Copy every line from the material below that holds "picture".

- _Scripts that build scenes_
·····
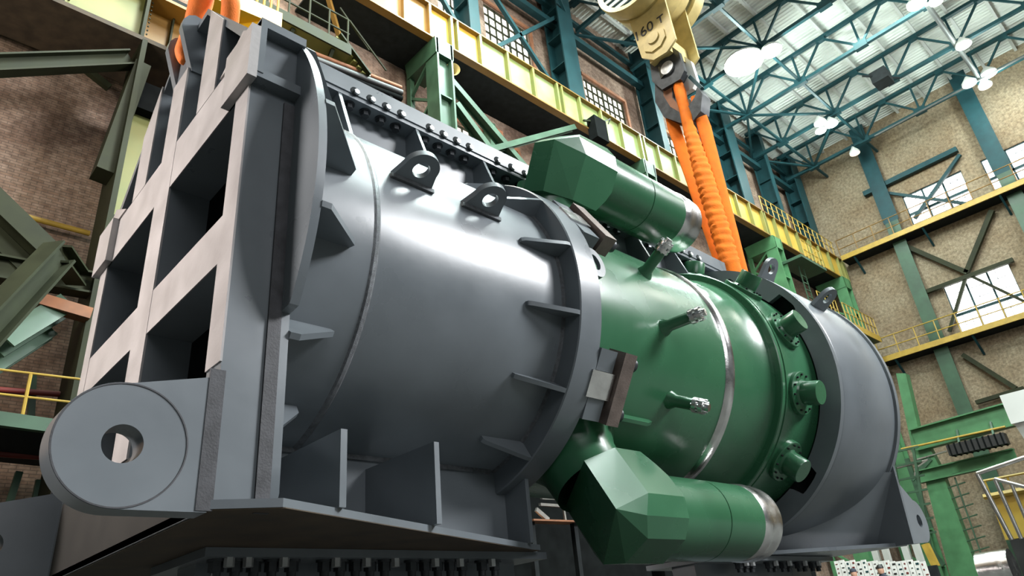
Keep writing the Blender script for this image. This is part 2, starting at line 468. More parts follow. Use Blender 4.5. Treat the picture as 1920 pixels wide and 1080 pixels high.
MB().box(6.6, 41.3, YG - .15, YG + .3, zt - .05, zt).build('top_flange', OCHRE, t)
MB().box(6.6, 41.3, YG + .05, YG + .16, zt, zt + .16).build('rail', RUSTP, t)
# upper teal columns
def teal_col(x, w_, ztop, label):
    t = thing('wall_column', (x, 13.6, zt), label, 'column', 'teal columns above the crane girder')
    MB().box(x - w_ / 2, x + w_ / 2, 13.5, 13.56, zt + .02, ztop).build('flange', TEAL, t)
    MB().box(x - w_ / 2, x + w_ / 2, 14.3, 14.36, zt + .02, ztop).build('flange', TEAL, t)
    MB().box(x - .04, x + .04, 13.56, 14.3, zt + .02, ztop).build('web', TEAL, t)
    mb = MB()
    z = zt + 1
    while z < ztop - .5:
        mb.box(x - w_ / 2 + .02, x + w_ / 2 - .02, 13.57, 14.29, z, z + .04); z += 1.6
    mb.build('diaphragm', TEAL, t)
for x, w_, lab in ((13.0, .5, 'dark teal wall column nearest the stairs, above the girder'), (18.5, .95, 'wide teal wall column left of the hook block'), (24.8, .5, 'slim teal wall column just left of the hook'), (32.2, 1.05, 'wide teal wall column right of the orange slings'), (36.3, .45, 'slim teal wall column between two wide far ones'), (40.4, 1.0, 'wide teal column in the far left corner')):
    teal_col(x, w_, ZR - .3, lab)
# wall bracing and eave beams
def steel(name, p0, p1, w_, h_, m_, label, cat, up=(0, 0, 1), ib=False, group=None):
    mb = MB()
    if ib: mb.ibeam(p0, p1, w_, h_, max(.02, w_ * .12), up)
    else: mb.bar(p0, p1, w_, h_, up)
    o = mb.build(name, m_, base=vb(p0)); return tag(o, label, cat, group)
steel('eave_beam', (12, 14.1, 24.9), (41.8, 14.1, 24.9), .3, .3, TEAL, 'teal beam along the top of the left brick wall', 'beam')
steel('eave_beam', (12, 14.2, 26.2), (41.8, 14.2, 26.2), .2, .2, TEAL, 'upper thin beam under the eave of the left wall', 'beam')
for a, b, lab in (((13.2, 25.0), (18.2, 19.6), 'teal diagonal brace falling to the wide column left of hook'), ((13.2, 19.6), (18.2, 25.0), 'teal diagonal brace rising to the wide column left of hook'), ((9.0, 25.5), (12.8, 20), 'teal diagonal brace crossing the topmost left wall window')):
    steel('wall_brace', (a[0], 13.8, a[1]), (b[0], 13.8, b[1]), .16, .16, TEAL, lab, 'brace')
# green columns below the girder
def green_col(x, w_, z0, label, m_=GREENST):
    t = thing('girder_column', (x, 13.3, z0), label, 'column', 'green columns under the crane girder')
    MB().box(x - w_ / 2, x + w_ / 2, YG - .05, YG + .02, z0, zb - .05).build('front_plate', m_, t)
    MB().box(x - w_ / 2 - .07, x - w_ / 2, YG - .25, YG + .35, z0, zb - .05).build('side_flange', m_, t)
    MB().box(x + w_ / 2, x + w_ / 2 + .07, YG - .25, YG + .35, z0, zb - .05).build('side_flange', m_, t)
    MB().box(x - w_ / 2 - .07, x - w_ / 2 + .1, 14.2, 14.4, z0, zb - .05).build('rear_post', m_, t)
    z = z0 + .4; k = 0
    mb = MB(); mp = MB()
    while z < zb - 1.3:
        mb.bar((x - w_ / 2, YG + .2, z), (x - w_ / 2, 14.3, z + .85), .09, .09); mb.bar((x - w_ / 2, 14.3, z + .85), (x - w_ / 2, YG + .2, z + 1.7), .09, .09)
        mp.box(x - w_ / 2, x + w_ / 2, YG - .2, YG - .05, z, z + .06)
        z += 1.7
    mb.build('lacing', m_, t); mp.build('batten_plate', m_, t)
    MB().hexa([(x - .5 * w_ - .1, YG - .25, zb - .7), (x + .5 * w_ + .1, YG - .25, zb - .7), (x + .5 * w_ + .1, 14.3, zb - .7), (x - .5 * w_ - .1, 14.3, zb - .7), (x - .75 * w_, YG - .25, zb - .03), (x + .75 * w_, YG - .25, zb - .03), (x + .75 * w_, 14.4, zb - .03), (x - .75 * w_, 14.4, zb - .03)]).build('head', m_, t)
    return t
green_col(10.82, .5, 0, 'green laced column under the girder, above the grey bolted beam')
green_col(21.6, .55, 0, 'green girder column mostly hidden behind the upper green pipe')
green_col(32.4, .6, 0, 'bright green girder column right of the slings, with ladder platforms', GREENLT)
green_col(40.6, .7, 0, 'bright green column at the far end of the girder', GREENLT)
# X braces right of the first green column
for a, b, lab in (((11.2, 16.8), (17.2, 12.6), 'upper long green diagonal brace between the two left columns'), ((11.4, 15.9), (15.6, 12.0), 'lower long green diagonal brace between the two left columns')):
    steel('column_brace', (a[0], YG + .1, a[1]), (b[0], YG + .1, b[1]), .22, .3, GREENST, lab, 'brace', (0, 1, 0), True)
steel('column_brace', P(898, 288, 1, YG), P(1075, 240, 1, YG), .2, .25, GREENST, 'short green strut rising beside the upper green elbow', 'brace', (0, 1, 0), True)
steel('wall_pipe', (14.5, 14.4, 5), (14.5, 14.4, 17.2), .28, .28, RUSTP, 'rusty vertical pipe on the brick behind green braces', 'pipe')
steel('wall_post', (14.0, 14.3, 5), (14.0, 14.3, 17.2), .35, .3, GREENST, 'pale green vertical post beside the rusty wall pipe', 'post')
# horn loudspeaker hanging from the girder
p = P(848, 135, 1, YG)
t = thing('horn_speaker', p, 'small brass coloured horn loudspeaker hanging by the green column', 'loudspeaker')
MB().sweep(p, (-.5, -.8, -.15), [(-.35, .05), (-.1, .08), (.08, .15), (.16, .24)], 20).build('horn', HOOKY, t)
MB().tube([p + Vector((.1, .2, .1)), p + Vector((.15, .2, 1.2))], .02).build('hanger', BLACK, t)
q_ = P(1118, 245, 1, 12.7)
t = thing('switch_frame', q_, 'dark switch box on brackets hung from the girder above the upper green elbow', 'switch box')
MB().box(q_.x - .25, q_.x + .45, 12.5, 12.9, q_.z - .5, q_.z + .55).build('box', MATTBLACK, t)
MB().bar(q_ + Vector((-.7, 0, .15)), q_ + Vector((.5, .1, .75)), .07, .07).build('bracket', OLIVEST, t)
MB().bar(q_ + Vector((.1, .2, .5)), (q_.x + .1, 12.95, zb + .1), .1, .1).build('hanger', OLIVEST, t)
MB().tube([q_ + Vector((.3, -.1, .5)), q_ + Vector((.95, -.1, 1.0)), q_ + Vector((.75, -.1, .65))], .025, 6).build('rod', BLACK, t)
# stay rods of the girder
steel('stay_rod', P(1125, 225, 1, 13.2), P(1140, 265, 1, 13.2), .1, .1, OCHRE, 'short ochre stay below the girder above the green elbow', 'rod')
steel('stay_rod', (7.0, 13.4, 18.0), (8.7, 14.4, 15.4), .12, .16, OCHRE, 'ochre diagonal stay under the girder left end', 'rod')
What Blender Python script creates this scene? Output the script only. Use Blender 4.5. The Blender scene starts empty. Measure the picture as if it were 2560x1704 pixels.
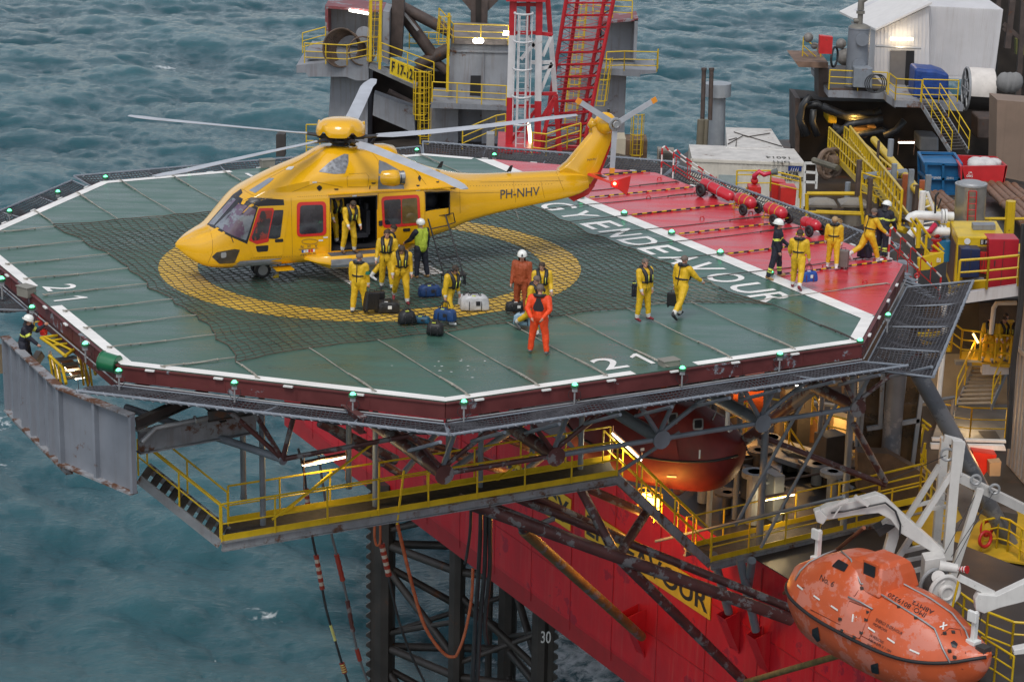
·····
- _RESULT FOR THIS EXERCISE_
Keep writing the Blender script for this image. This is part 2, starting at line 468. More parts follow. Use Blender 4.5. Treat the picture as 1920 pixels wide and 1080 pixels high.
What Blender Python script creates this scene? Output the script only. Use Blender 4.5. The Blender scene starts empty. Measure the picture as if it were 2560x1704 pixels.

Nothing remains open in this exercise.